El hecho de que se haya abordado ya el debate de la despenalización de las drogas en la palestra pública es ya un avance. Es un avance en el sentido de que nuestra sociedad es un poco más abierta. De que se puede hablar de temas otrora prohibidos por un pudor estéril.
Creo sinceramente en las buenas intenciones de los que participan de esta discusión, pero a la fecha no me parece que la cuestión tenga clara respuesta.
Primero porque para considerar la disyuntiva con responsabilidad y rigor, debemos dejar de hablar de “las drogas”, porque el término “droga” en un sentido estricto concierne tanto al paracetamol como al crack. Cada droga tiene sus efectos específicos, cada una ha recorrido un camino particular en la historia de la humanidad y ha encontrado, las que allí han llegado, su propio camino hacia la penalización.
Podríamos intentar agrupar las sustancias, ya para hacernos una idea pertinente del efecto de su despenalización de un punto de vista psico-social, en drogas blandas y drogas duras. Si bien se puede presentar como un ejemplo la despenalización exitosa de la marihuana en Holanda, tengo muchas dificultades para imaginar un proyecto exitoso que incluya la heroína o el crack, por ejemplo. No se puede elaborar un proyecto de despenalización riguroso sin tener en cuenta los efectos de dependencia y de tolerancia como variables.
Sin duda el debate se motiva por el gran golpe al narcotráfico que supondría la despenalización, tal sucedió en Estados Unidos a principios del siglo XX con la legalización del alcohol. Pero lo que sucedió también con la despenalización del alcohol fue el aumento de su consumo.
La penalización le otorga sin duda poder a los carteles, pero también lo hacen las desigualdades sociales. Para individuos sin educación que les cuesta ganarse con su trabajo una vida digna les es más fácil poner su vida en riesgo cada día. La sensación de no tener nada o poco que perder entra en la ecuación. El narcotráfico tiene asidero en la miseria. Allí se enquista y se alimenta.
Pienso en los adolescentes que son un grupo de alto riesgo. En su crisis de identidad intentan de diferenciarse de sus padres y de los adultos en general. Esto les lleva a no escuchar o sólo escuchar a medias los consejos que provienen de los adultos. Las reglas tienen una función organizadora.

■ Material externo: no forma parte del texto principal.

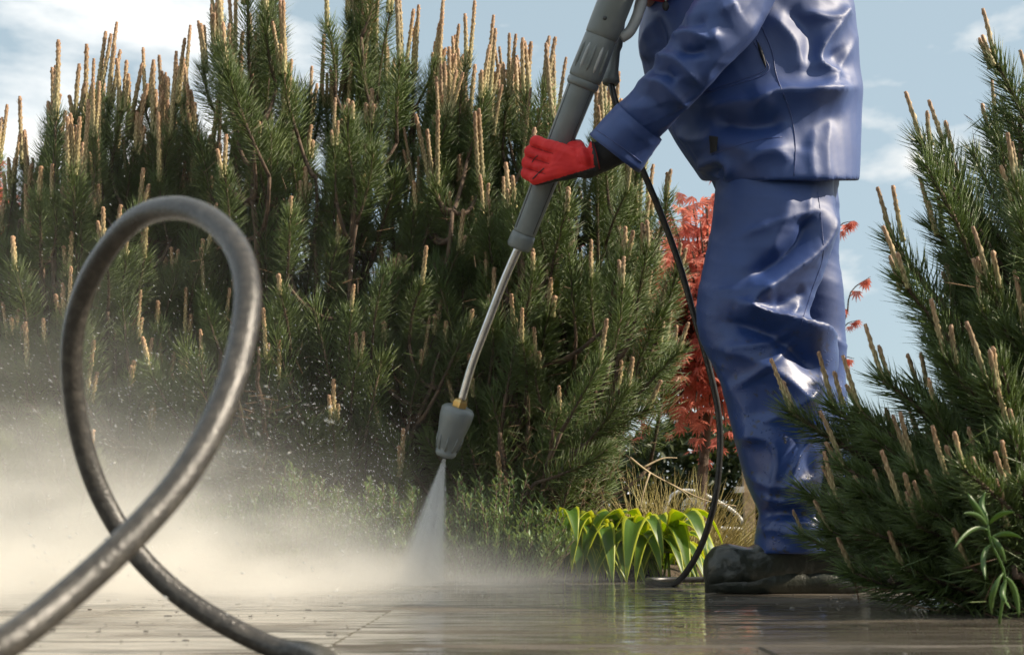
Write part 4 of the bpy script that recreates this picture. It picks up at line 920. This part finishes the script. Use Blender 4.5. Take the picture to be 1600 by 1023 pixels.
for i in range(7500):
    # thrown out from where the jet lands, mostly to the left
    x = hit.x - abs(rng.gauss(0, .55)); y = rng.uniform(2.2, 3.0); h = abs(rng.gauss(0, .17 + .20 * min(1, (hit.x - x))))
    d = Vector((x - hit.x - .05, rng.gauss(0, .15), h * .9 + rng.gauss(.05, .12))); r = rng.uniform(.00035, .0009)
    drop(mb, Vector((x, y, h)), d, r * rng.uniform(3, 9), r)
for i in range(1300):                                                           # splash where the jet lands
    a = rng.uniform(0, 6.28); q_ = abs(rng.gauss(0, .085)); h = abs(rng.gauss(0, .035)); r = rng.uniform(.0004, .0011)
    drop(mb, hit + Vector((q_ * math.cos(a) - .02, q_ * math.sin(a), h)), Vector((math.cos(a) - .5, math.sin(a), 1.2 * rng.random() + .2)), r * rng.uniform(3, 8), r)
for i in range(420):
    x = rng.uniform(-.75, -.25); y = rng.uniform(1.0, 2.4); h = rng.uniform(.05, .42); r = rng.uniform(.0004, .0009)
    drop(mb, Vector((x * y / 2.0, y, h * y / 2)), Vector((-.8, rng.gauss(0, .2), rng.gauss(.5, .4))), r * rng.uniform(3, 8), r)
tag(mb.build('spray_drops', water), 'flying water drops thrown up by the jet', 'water drops', kind='stuff')
mb = MB(); dj = hit - noz_tip
for i in range(2600):
    t = rng.random() ** .8; a = rng.uniform(0, 6.28); rr = (rng.gauss(0, .34)); wd = .004 + .055 * t
    p = noz_tip + dj * t + Vector((wd * rr * math.cos(a) * 1.3, wd * rr * math.sin(a), 0)); r = rng.uniform(.0004, .0009)
    drop(mb, p, (p - noz_tip) + dj * .02, r * rng.uniform(6, 18), r)
jet = tag(mb.build('water_jet', water), 'white jet of water spraying from the nozzle onto the paving', 'water jet', kind='stuff')
# fine spray inside the jet: a cone of air full of droplets
def vol_mat(name, col, aniso):
    m = bpy.data.materials.new(name); m.use_nodes = True; n = m.node_tree.nodes; l = m.node_tree.links; n.remove(n['Principled BSDF'])
    v = n.new('ShaderNodeVolumePrincipled'); v.inputs['Color'].default_value = (*col, 1); v.inputs['Anisotropy'].default_value = aniso; l.new(v.outputs[0], n['Material Output'].inputs['Volume']); return m, n, l, v
def math_node(n, l, op, a, b=None):
    k = n.new('ShaderNodeMath'); k.operation = op
    for i, x in enumerate((a, b)):
        if x is None: continue
        if isinstance(x, (int, float)): k.inputs[i].default_value = x
        else: l.new(x, k.inputs[i])
    return k.outputs[0]
def maprange(n, l, x, a, b, c, d, smooth=True):
    k = n.new('ShaderNodeMapRange'); k.interpolation_type = 'SMOOTHSTEP' if smooth else 'LINEAR'
    for i, q in zip((1, 2, 3, 4), (a, b, c, d)): k.inputs[i].default_value = q
    l.new(x, k.inputs[0]); return k.outputs[0]
vm, n, l, v = vol_mat('jet_spray', (.96, .97, .98), .1); vm.cycles.volume_step_rate = .12
def vnode(op, a, b=None, out=0):
    k = n.new('ShaderNodeVectorMath'); k.operation = op
    for i_, x in enumerate((a, b)):
        if x is None: continue
        if isinstance(x, Vector): k.inputs[i_].default_value = x
        else: l.new(x, k.inputs[i_])
    return k.outputs[out]
gp_ = n.new('ShaderNodeNewGeometry').outputs['Position']; jl = dj.length; ju = dj / jl
va = vnode('SUBTRACT', gp_, noz_tip.copy()); tj = vnode('DOT_PRODUCT', va, ju.copy(), 1)
ra_ = vnode('LENGTH', vnode('CROSS_PRODUCT', va, ju.copy()), None, 1)
q_ = math_node(n, l, 'DIVIDE', ra_, math_node(n, l, 'ADD', .004, math_node(n, l, 'MULTIPLY', tj, .235)))
soft = maprange(n, l, q_, 1.0, .10, 0, 1)
dr_ = vnode('NORMALIZE', va); nz = n.new('ShaderNodeTexNoise'); nz.inputs['Scale'].default_value = 26; nz.inputs['Detail'].default_value = 2; l.new(dr_, nz.inputs['Vector'])
stk = maprange(n, l, nz.outputs[0], .38, .62, .25, 1.7)
thin = math_node(n, l, 'DIVIDE', 1.0, math_node(n, l, 'ADD', .09, math_node(n, l, 'MULTIPLY', tj, 3.0)))
l.new(math_node(n, l, 'MULTIPLY', math_node(n, l, 'MULTIPLY', soft, stk), math_node(n, l, 'MULTIPLY', thin, 34)), v.inputs['Density'])
mb = MB(); mb.tube([noz_tip + dj * t for t in (0, .35, .7, .985)], [.005 + .24 * t * jl for t in (0, .35, .7, .985)], 20); sc_ = mb.build('fine_spray', vm, jet); sc_['kind'] = 'stuff'
mm, n, l, v = vol_mat('mist', (.995, .965, .90), .1)
t = n.new('ShaderNodeNewGeometry'); sp = n.new('ShaderNodeSeparateXYZ'); l.new(t.outputs['Position'], sp.inputs[0]); X, Y, Z = sp.outputs
mp = n.new('ShaderNodeMapping'); mp.inputs['Scale'].default_value = (2.2, 2.2, 5.5); mp.inputs['Rotation'].default_value = (0, R(-18), 0); l.new(t.outputs['Position'], mp.inputs[0])
nz = n.new('ShaderNodeTexNoise'); nz.inputs['Scale'].default_value = 2.1; nz.inputs['Detail'].default_value = 6; l.new(mp.outputs[0], nz.inputs['Vector'])
wis = maprange(n, l, nz.outputs[0], .32, .68, .10, 1.9)
left = maprange(n, l, X, .12, -.85, 0.0, 1.0)
hs = math_node(n, l, 'ADD', .032, math_node(n, l, 'MULTIPLY', left, .056))
low = math_node(n, l, 'EXPONENT', math_node(n, l, 'MULTIPLY', math_node(n, l, 'DIVIDE', Z, hs), -1.0))
veil = math_node(n, l, 'MULTIPLY', maprange(n, l, Z, 1.1, .25, 0, 1), .022)
dens = math_node(n, l, 'ADD', math_node(n, l, 'MULTIPLY', low, 10.0), veil)
dens = math_node(n, l, 'MULTIPLY', dens, math_node(n, l, 'MULTIPLY', wis, math_node(n, l, 'ADD', math_node(n, l, 'MULTIPLY', left, .95), maprange(n, l, X, .35, -.1, 0, .10))))
dens = math_node(n, l, 'MULTIPLY', dens, math_node(n, l, 'MULTIPLY', maprange(n, l, Y, 1.5, 2.3, 0, 1), maprange(n, l, Y, 3.5, 3.1, 0, 1)))
l.new(dens, v.inputs['Density'])
mb = MB(); mb.box((-2.4, 1.5, .006), (.42, 3.5, 1.15)); tag(mb.build('mist', mm, None, False), 'sunlit mist of fine spray drifting left from the jet', 'mist', kind='stuff')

Eso no les impide romperlas sino de intentar encuadrar sus energías. Un gran porcentaje de adolescentes incurre en el consumo de drogas, legales o no. Algunas drogas pueden servir como escape a tensiones intrapsíquicas o interpersonales. Asumir que esos adolescentes podrán enfrentar las trampas que se esconden detrás de ciertas drogas o enfrentarlas con responsabilidad, estando ellas más presentes en su medio social, o esperar que sirvan como algún tipo de selección natural me plantea ciertos problemas como solución.
No pretendo tener una respuesta, pues no la tengo. Estoy abierto al debate. A posibilidades que no yo no haya aún ponderado. Apoyo la despenalización de las drogas blandas. Las llamadas drogas duras, sin embargo, plantean a mi parecer un riesgo para la estructura social. Hay drogas que son incompatibles con la vida en sociedad. Habrá claro que ponderar con cuidado los riesgos y ponerlos en la balanza.